Let $U:\mathbb{R}^2\to\mathbb{R}$ be two times continuous differentiable. The Laplac operator $\Delta$ is defined as follows:
$\Delta := D_1D_1+ D_2D_2$
Laplace's equation reads $\Delta U=0$, therefor:
$\frac{\partial^2 U}{\partial x_1^2}+\frac{\partial^2 U}{\partial x_2^2}=0$
We observe now $U$ in polar coordinates $r,\varphi$ in $\mathbb{R}^2$, therefor we observe
$u:[0,\infty)\times\mathbb{R}\to\mathbb{R}$ with $u(r,\varphi):=U(r\cos(\varphi),r\sin(\varphi))$
Show, that Laplace's equation takes the following form for $U$:
$\frac{\partial^2 u}{\partial r^2}+\frac1r\cdot\frac{\partial u}{\partial r}+\frac{1}{r^2}\cdot\frac{\partial^2 u}{\partial\varphi^2}=0$
I am aware, that this question was asked here befor, but they did NOT solve my questions on this problem. So I would like some help, to go over this problem.
Obviously we need to calculate $\frac{\partial u}{\partial r}, \frac{\partial^2 u}{\partial r^2}, \frac{\partial u}{\partial\varphi^2}$ using the chain rule.
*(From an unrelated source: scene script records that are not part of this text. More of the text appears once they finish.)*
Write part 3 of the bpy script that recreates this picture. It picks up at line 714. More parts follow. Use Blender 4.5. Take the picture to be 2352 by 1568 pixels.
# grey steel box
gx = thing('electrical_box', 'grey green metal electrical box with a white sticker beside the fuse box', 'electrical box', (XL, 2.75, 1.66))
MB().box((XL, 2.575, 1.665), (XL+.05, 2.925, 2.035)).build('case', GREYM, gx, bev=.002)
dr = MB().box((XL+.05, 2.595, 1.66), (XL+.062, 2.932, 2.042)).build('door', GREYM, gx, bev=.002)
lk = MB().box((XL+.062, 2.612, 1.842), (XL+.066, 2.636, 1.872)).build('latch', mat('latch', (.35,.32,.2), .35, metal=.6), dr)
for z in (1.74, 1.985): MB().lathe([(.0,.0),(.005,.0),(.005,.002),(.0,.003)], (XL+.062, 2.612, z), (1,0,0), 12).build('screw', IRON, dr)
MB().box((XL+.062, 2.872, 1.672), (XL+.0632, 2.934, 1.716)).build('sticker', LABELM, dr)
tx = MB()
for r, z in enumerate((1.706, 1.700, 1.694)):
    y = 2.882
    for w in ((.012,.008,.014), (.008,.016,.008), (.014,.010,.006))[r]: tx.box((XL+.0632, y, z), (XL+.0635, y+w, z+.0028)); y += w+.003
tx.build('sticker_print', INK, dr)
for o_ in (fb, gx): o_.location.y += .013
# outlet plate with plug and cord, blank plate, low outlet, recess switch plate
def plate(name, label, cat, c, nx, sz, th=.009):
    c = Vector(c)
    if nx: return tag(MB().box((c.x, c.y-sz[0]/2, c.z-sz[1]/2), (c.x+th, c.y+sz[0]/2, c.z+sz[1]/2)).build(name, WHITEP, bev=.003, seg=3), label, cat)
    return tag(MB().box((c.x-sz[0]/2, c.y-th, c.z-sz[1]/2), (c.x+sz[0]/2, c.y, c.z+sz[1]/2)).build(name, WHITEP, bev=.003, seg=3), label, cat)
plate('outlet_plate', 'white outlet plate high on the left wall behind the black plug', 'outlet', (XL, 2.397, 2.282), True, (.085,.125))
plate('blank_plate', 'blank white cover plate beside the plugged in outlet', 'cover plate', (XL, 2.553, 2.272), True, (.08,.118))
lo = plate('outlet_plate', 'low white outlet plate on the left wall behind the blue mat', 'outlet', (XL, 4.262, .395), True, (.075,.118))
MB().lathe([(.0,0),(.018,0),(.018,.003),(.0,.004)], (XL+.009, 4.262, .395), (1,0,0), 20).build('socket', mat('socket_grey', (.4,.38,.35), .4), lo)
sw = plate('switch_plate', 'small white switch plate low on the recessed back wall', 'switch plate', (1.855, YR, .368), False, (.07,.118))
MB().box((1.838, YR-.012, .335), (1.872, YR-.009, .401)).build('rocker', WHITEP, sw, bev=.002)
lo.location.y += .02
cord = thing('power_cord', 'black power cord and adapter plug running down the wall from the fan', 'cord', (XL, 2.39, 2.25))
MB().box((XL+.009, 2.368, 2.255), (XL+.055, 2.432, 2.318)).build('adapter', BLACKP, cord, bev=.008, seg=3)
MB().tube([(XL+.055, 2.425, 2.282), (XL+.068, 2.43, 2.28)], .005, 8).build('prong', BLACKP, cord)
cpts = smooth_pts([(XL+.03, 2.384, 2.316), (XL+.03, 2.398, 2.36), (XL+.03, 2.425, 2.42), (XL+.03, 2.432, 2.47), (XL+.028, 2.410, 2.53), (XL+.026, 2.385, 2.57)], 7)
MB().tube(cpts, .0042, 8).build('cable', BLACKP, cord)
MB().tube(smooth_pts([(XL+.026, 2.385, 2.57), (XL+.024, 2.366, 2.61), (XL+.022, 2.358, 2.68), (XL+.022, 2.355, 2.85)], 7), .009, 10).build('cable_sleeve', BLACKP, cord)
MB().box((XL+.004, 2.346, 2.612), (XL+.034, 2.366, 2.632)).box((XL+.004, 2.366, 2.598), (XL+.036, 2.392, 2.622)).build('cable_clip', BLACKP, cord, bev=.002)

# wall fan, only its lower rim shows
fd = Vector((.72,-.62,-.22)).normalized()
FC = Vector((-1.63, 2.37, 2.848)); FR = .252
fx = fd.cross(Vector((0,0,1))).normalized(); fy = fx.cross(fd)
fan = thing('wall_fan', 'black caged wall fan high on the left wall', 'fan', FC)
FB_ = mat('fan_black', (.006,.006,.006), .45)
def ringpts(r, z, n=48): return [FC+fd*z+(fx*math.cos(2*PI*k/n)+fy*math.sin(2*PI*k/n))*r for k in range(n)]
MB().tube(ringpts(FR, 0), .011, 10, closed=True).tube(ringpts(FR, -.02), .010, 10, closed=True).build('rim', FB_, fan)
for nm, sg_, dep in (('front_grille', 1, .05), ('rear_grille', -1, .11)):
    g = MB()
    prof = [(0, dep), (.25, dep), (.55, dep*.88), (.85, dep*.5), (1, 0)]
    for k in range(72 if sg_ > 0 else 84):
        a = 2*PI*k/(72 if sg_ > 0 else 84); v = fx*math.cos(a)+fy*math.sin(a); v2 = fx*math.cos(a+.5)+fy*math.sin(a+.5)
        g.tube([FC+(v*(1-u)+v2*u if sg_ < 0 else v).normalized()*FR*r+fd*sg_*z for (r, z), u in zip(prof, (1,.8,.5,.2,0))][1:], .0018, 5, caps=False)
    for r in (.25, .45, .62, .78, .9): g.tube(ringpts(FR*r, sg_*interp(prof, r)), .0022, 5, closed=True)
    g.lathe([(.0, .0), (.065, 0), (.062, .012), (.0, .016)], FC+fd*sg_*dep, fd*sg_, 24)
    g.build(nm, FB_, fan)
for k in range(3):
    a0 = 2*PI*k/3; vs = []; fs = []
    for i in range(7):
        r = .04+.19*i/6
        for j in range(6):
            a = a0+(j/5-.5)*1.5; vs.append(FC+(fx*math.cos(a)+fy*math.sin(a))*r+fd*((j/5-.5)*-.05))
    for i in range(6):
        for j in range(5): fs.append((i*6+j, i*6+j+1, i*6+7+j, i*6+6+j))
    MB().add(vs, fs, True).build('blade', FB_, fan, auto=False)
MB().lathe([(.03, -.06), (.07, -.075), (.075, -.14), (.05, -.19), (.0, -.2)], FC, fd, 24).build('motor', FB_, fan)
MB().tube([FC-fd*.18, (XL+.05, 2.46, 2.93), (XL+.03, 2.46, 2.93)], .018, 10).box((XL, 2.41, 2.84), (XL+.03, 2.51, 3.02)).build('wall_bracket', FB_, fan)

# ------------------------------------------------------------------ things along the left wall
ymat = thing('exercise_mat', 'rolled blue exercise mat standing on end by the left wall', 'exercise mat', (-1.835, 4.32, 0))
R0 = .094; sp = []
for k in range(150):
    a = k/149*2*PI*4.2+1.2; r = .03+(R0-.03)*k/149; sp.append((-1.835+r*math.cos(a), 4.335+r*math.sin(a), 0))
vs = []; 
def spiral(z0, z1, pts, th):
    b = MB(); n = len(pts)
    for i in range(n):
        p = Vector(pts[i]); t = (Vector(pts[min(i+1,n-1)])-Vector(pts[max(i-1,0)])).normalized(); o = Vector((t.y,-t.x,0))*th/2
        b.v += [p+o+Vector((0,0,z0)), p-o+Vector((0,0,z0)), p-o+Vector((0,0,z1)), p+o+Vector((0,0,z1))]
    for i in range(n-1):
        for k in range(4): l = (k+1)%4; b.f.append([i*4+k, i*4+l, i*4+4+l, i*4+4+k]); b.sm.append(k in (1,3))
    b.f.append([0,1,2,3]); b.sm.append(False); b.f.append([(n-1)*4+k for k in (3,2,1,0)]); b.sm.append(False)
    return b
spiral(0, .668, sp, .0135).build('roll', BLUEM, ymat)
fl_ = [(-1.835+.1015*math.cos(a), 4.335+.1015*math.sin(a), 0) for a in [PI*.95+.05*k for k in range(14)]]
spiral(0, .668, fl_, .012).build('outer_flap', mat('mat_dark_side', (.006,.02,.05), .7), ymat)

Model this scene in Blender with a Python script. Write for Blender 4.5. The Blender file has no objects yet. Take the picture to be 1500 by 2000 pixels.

As a hint it is given, that $\frac{\partial u}{\partial r}=\cos(\varphi)\frac{\partial U}{\partial\color{red} {x_1}}+\sin(\varphi)\frac{\partial U}{\partial\color{red}{ x_2}}$
Which I can not follow...
EDIT:
With the help of David Jaramillo I was able to resolve my problem.
Now I want to give:
$\frac{\partial^2 u(r,\varphi)}{\partial r^2}$
Therefor I have to give: $\frac{\partial}{\partial r}\left(\frac{\partial u(r,\varphi)}{\partial r}\right)=\frac{\partial}{\partial r}\left(\cos(\varphi)\frac{\partial U}{\partial x_1}+\sin(\varphi)\frac{\partial U}{\partial x_2}\right)$
Step by step, I want to give
$\frac{\partial}{\partial r} \left(\cos(\varphi)\frac{\partial U(x_1, x_2)}{\partial x_1}\right)$
and
$\frac{\partial}{\partial r} \left(\sin(\varphi)\frac{\partial U(x_1, x_2)}{\partial x_2}\right)$
[I made a mistake, which I edit now.]
I think you have a problem with the chain rule, to solve this kind of problems one usually does each component independently, and not using the matrix form
$$ \frac{\partial}{\partial r}=\frac{\partial x}{\partial r}\frac{\partial }{\partial x}+\frac{\partial y}{\partial r}\frac{\partial}{\partial y}\\ \frac{\partial}{\partial \varphi}=\frac{\partial x}{\partial \varphi}\frac{\partial }{\partial x}+\frac{\partial y}{\partial \varphi}\frac{\partial}{\partial y} $$
from where you get the result.
In matric for the chain rule reads
$$ \left(\begin{array}{c} \frac{\partial}{\partial r}\\ \frac{\partial}{\partial \varphi}\end{array}\right)=\left(\begin{array}{cc} \frac{\partial x}{\partial r}& \frac{\partial y}{\partial r}\\ \frac{\partial x}{\partial \varphi} & \frac{\partial y}{\partial \varphi}\end{array}\right)\left(\begin{array}{c} \frac{\partial}{\partial x}\\ \frac{\partial}{\partial y}\end{array}\right) $$
Which yields exactly the same result.